— Given data —
+--

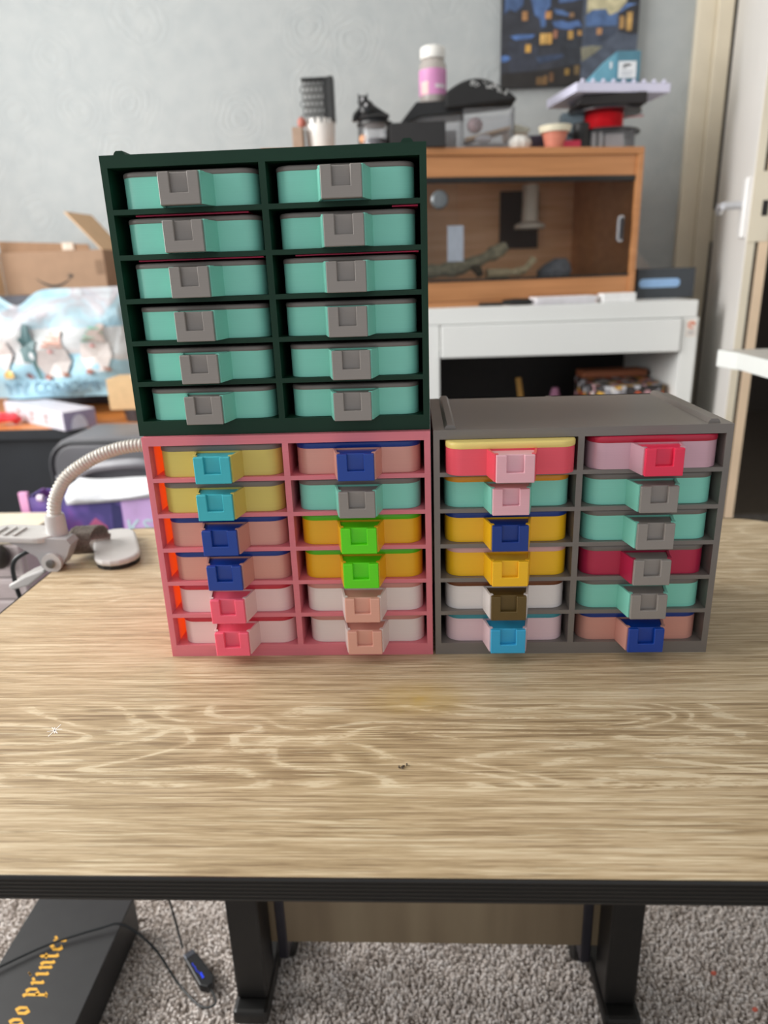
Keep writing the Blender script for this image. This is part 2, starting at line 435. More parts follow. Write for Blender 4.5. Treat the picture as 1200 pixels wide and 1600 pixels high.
# ------------------------------------------------------------------ drawer towers
P_ = {
 'mint': printed('mint_plastic', '86d4c1', 0.40, grain=0.10), 'grey': printed('warm_grey_plastic', '8f8883', 0.45),
 'dgrey': printed('dark_grey_plastic', '77706b', 0.42), 'yellowolive': printed('straw_yellow_plastic', 'd6c265', 0.38),
 'teal': printed('teal_plastic', '3fb7c4', 0.34, sss=0.15), 'rosebeige': printed('dusty_rose_silk_plastic', 'd69a8d', 0.32, metal=0.15),
 'navy': printed('navy_plastic', '0a3486', 0.34), 'blue': printed('royal_blue_plastic', '003a97', 0.36, coat=0.2),
 'palepink': printed('blush_pink_plastic', 'ecc9c8', 0.38), 'red': printed('cherry_red_plastic', 'c22c40', 0.34),
 'hotpink': printed('hot_pink_plastic', 'ff6680', 0.34, sss=0.3), 'amber': printed('amber_yellow_plastic', 'ebb01a', 0.36),
 'lime': printed('lime_green_plastic', '5edb0e', 0.36, sss=0.1), 'green': printed('leaf_green_plastic', '4fb50c', 0.36),
 'bone': printed('off_white_pink_plastic', 'e9dad6', 0.38), 'rose': printed('rose_silk_plastic', 'e0a593', 0.36),
 'roselid': printed('rose_lid_plastic', 'c98b82', 0.36), 'coral': printed('coral_silk_plastic', 'ee5566', 0.30, metal=0.1),
 'cream': printed('pale_yellow_plastic', 'f2d981', 0.36), 'pinkclasp': printed('pale_pink_plastic', 'efb6c0', 0.36, sss=0.15),
 'orange': printed('orange_plastic', 'dd9322', 0.36), 'yellow': printed('sun_yellow_plastic', 'f5bd1c', 0.36),
 'mauve': printed('mauve_plastic', 'd8a9a8', 0.36), 'white': printed('off_white_plastic', 'e9e2e0', 0.38),
 'brown': printed('brown_plastic', '6b3a1f', 0.38), 'olive': printed('bronze_brown_plastic', '5e4a22', 0.38),
 'pinklilac': printed('pale_lilac_pink_plastic', 'e6c8cf', 0.36), 'tealdark': printed('petrol_plastic', '3f93a0', 0.36),
 'sky': printed('sky_blue_plastic', '37a9d6', 0.34, sss=0.1), 'lilac': printed('lilac_silk_plastic', 'd2a7b4', 0.30, metal=0.2),
 'crimson': printed('crimson_plastic', 'b41f3c', 0.34), 'crimsonbody': printed('crimson_silk_plastic', 'b8284c', 0.28, metal=0.15),
 'redclasp': printed('bright_red_pink_plastic', 'ef2c53', 0.30, sss=0.25),
}
shell_m = {'green': printed('dark_green_plastic', '0e3423', 0.5, layer=0.12, spec=0.3), 'pink': printed('salmon_pink_plastic', 'e07c88', 0.36, sss=0.1, layer=0.15),
           'grey': printed('taupe_grey_plastic', '7a736e', 0.34, layer=0.15)}
CW = 0.0137; BH = 0.0203; LH = 0.0038
def body_mesh():
    m = MB().prism(rrect(-0.0482, 0.0482, 0, 0.125, (0.0122, 0.0122, 0.005, 0.005), 7), 0, BH)
    for s in (-1, 1):
        p = [(s*0.0186, 0.0005), (s*0.0146, -0.0182), (s*0.0132, -0.0182), (s*0.0168, 0.0005)]
        if s == 1: p = p[::-1]
        m.prism(p, 0, BH)
        # small hooked lip where the flare meets the clasp
        q = [(s*0.0160, -0.0135), (s*0.0146, -0.0182), (s*0.0118, -0.0172), (s*0.0122, -0.0150)]
        if s == 1: q = q[::-1]
        m.prism(q, BH-0.0012, BH+0.0003)
    return m.mesh('drawer', True)
def lid_mesh(LH):
    o = rrect(-0.0485, 0.0485, -0.0004, 0.1254, (0.0124, 0.0124, 0.005, 0.005), 7)
    m = MB(); r = []
    for z, d in ((BH, -0.0003), (BH+0.0004, 0), (BH+LH-0.0014, 0), (BH+LH-0.0007, -0.0003), (BH+LH-0.0002, -0.0009), (BH+LH, -0.0018)):
        r.append([(x, y, z) for x, y in offset(o, d)])
    return m.loft(r).mesh('lid', True)
def clasp_mesh():
    m = MB().prism([(-0.0167, -0.0002), (-0.0131, -0.0175), (0.0131, -0.0175), (0.0167, -0.0002)], 0.001, BH-0.0014)
    m.box(-CW, CW, -0.0180, -0.0160, -0.0002, BH-0.0002)
    w = 0.0062; zb = BH*0.36
    u = [(-CW, -0.0002), (CW, -0.0002), (CW, BH), (w, BH), (w, zb), (-w, zb), (-w, BH), (-CW, BH)]
    m.prism(u, -0.0214, -0.0180, 'y')
    return m.mesh('clasp', False)
BM, KM = body_mesh(), clasp_mesh()
LMS = {'low': lid_mesh(0.0036), 'tall': lid_mesh(0.0050)}
_cache = {}
def coloured(me, key, col):
    k = (key, col)
    if k not in _cache:
        c = me.copy(); c.materials.clear(); c.materials.append(P_[col]); _cache[k] = c
    return _cache[k]
def drawer(parent, x, y, z, body, lid, clasp, label, lh):
    d = link('drawer', coloured(BM, 'b', body), parent, label=label)
    d.location = (x, y, z)
    link('lid', coloured(LMS[lh], lh, lid), d)
    link('clasp', coloured(KM, 'k', clasp), d, bevel=0.0004, seg=1)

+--

— Task goal —
Quote each line of the listing exactly, but leave the pictures out.

— Exercise answer —
Keep writing the Blender script for this image. This is part 2, starting at line 435. More parts follow. Write for Blender 4.5. Treat the picture as 1200 pixels wide and 1600 pixels high.
# ------------------------------------------------------------------ drawer towers
P_ = {
 'mint': printed('mint_plastic', '86d4c1', 0.40, grain=0.10), 'grey': printed('warm_grey_plastic', '8f8883', 0.45),
 'dgrey': printed('dark_grey_plastic', '77706b', 0.42), 'yellowolive': printed('straw_yellow_plastic', 'd6c265', 0.38),
 'teal': printed('teal_plastic', '3fb7c4', 0.34, sss=0.15), 'rosebeige': printed('dusty_rose_silk_plastic', 'd69a8d', 0.32, metal=0.15),
 'navy': printed('navy_plastic', '0a3486', 0.34), 'blue': printed('royal_blue_plastic', '003a97', 0.36, coat=0.2),
 'palepink': printed('blush_pink_plastic', 'ecc9c8', 0.38), 'red': printed('cherry_red_plastic', 'c22c40', 0.34),
 'hotpink': printed('hot_pink_plastic', 'ff6680', 0.34, sss=0.3), 'amber': printed('amber_yellow_plastic', 'ebb01a', 0.36),
 'lime': printed('lime_green_plastic', '5edb0e', 0.36, sss=0.1), 'green': printed('leaf_green_plastic', '4fb50c', 0.36),
 'bone': printed('off_white_pink_plastic', 'e9dad6', 0.38), 'rose': printed('rose_silk_plastic', 'e0a593', 0.36),
 'roselid': printed('rose_lid_plastic', 'c98b82', 0.36), 'coral': printed('coral_silk_plastic', 'ee5566', 0.30, metal=0.1),
 'cream': printed('pale_yellow_plastic', 'f2d981', 0.36), 'pinkclasp': printed('pale_pink_plastic', 'efb6c0', 0.36, sss=0.15),
 'orange': printed('orange_plastic', 'dd9322', 0.36), 'yellow': printed('sun_yellow_plastic', 'f5bd1c', 0.36),
 'mauve': printed('mauve_plastic', 'd8a9a8', 0.36), 'white': printed('off_white_plastic', 'e9e2e0', 0.38),
 'brown': printed('brown_plastic', '6b3a1f', 0.38), 'olive': printed('bronze_brown_plastic', '5e4a22', 0.38),
 'pinklilac': printed('pale_lilac_pink_plastic', 'e6c8cf', 0.36), 'tealdark': printed('petrol_plastic', '3f93a0', 0.36),
 'sky': printed('sky_blue_plastic', '37a9d6', 0.34, sss=0.1), 'lilac': printed('lilac_silk_plastic', 'd2a7b4', 0.30, metal=0.2),
 'crimson': printed('crimson_plastic', 'b41f3c', 0.34), 'crimsonbody': printed('crimson_silk_plastic', 'b8284c', 0.28, metal=0.15),
 'redclasp': printed('bright_red_pink_plastic', 'ef2c53', 0.30, sss=0.25),
}
shell_m = {'green': printed('dark_green_plastic', '0e3423', 0.5, layer=0.12, spec=0.3), 'pink': printed('salmon_pink_plastic', 'e07c88', 0.36, sss=0.1, layer=0.15),
           'grey': printed('taupe_grey_plastic', '7a736e', 0.34, layer=0.15)}
CW = 0.0137; BH = 0.0203; LH = 0.0038
def body_mesh():
    m = MB().prism(rrect(-0.0482, 0.0482, 0, 0.125, (0.0122, 0.0122, 0.005, 0.005), 7), 0, BH)
    for s in (-1, 1):
        p = [(s*0.0186, 0.0005), (s*0.0146, -0.0182), (s*0.0132, -0.0182), (s*0.0168, 0.0005)]
        if s == 1: p = p[::-1]
        m.prism(p, 0, BH)
        # small hooked lip where the flare meets the clasp
        q = [(s*0.0160, -0.0135), (s*0.0146, -0.0182), (s*0.0118, -0.0172), (s*0.0122, -0.0150)]
        if s == 1: q = q[::-1]
        m.prism(q, BH-0.0012, BH+0.0003)
    return m.mesh('drawer', True)
def lid_mesh(LH):
    o = rrect(-0.0485, 0.0485, -0.0004, 0.1254, (0.0124, 0.0124, 0.005, 0.005), 7)
    m = MB(); r = []
    for z, d in ((BH, -0.0003), (BH+0.0004, 0), (BH+LH-0.0014, 0), (BH+LH-0.0007, -0.0003), (BH+LH-0.0002, -0.0009), (BH+LH, -0.0018)):
        r.append([(x, y, z) for x, y in offset(o, d)])
    return m.loft(r).mesh('lid', True)
def clasp_mesh():
    m = MB().prism([(-0.0167, -0.0002), (-0.0131, -0.0175), (0.0131, -0.0175), (0.0167, -0.0002)], 0.001, BH-0.0014)
    m.box(-CW, CW, -0.0180, -0.0160, -0.0002, BH-0.0002)
    w = 0.0062; zb = BH*0.36
    u = [(-CW, -0.0002), (CW, -0.0002), (CW, BH), (w, BH), (w, zb), (-w, zb), (-w, BH), (-CW, BH)]
    m.prism(u, -0.0214, -0.0180, 'y')
    return m.mesh('clasp', False)
BM, KM = body_mesh(), clasp_mesh()
LMS = {'low': lid_mesh(0.0036), 'tall': lid_mesh(0.0050)}
_cache = {}
def coloured(me, key, col):
    k = (key, col)
    if k not in _cache:
        c = me.copy(); c.materials.clear(); c.materials.append(P_[col]); _cache[k] = c
    return _cache[k]
def drawer(parent, x, y, z, body, lid, clasp, label, lh):
    d = link('drawer', coloured(BM, 'b', body), parent, label=label)
    d.location = (x, y, z)
    link('lid', coloured(LMS[lh], lh, lid), d)
    link('clasp', coloured(KM, 'k', clasp), d, bevel=0.0004, seg=1)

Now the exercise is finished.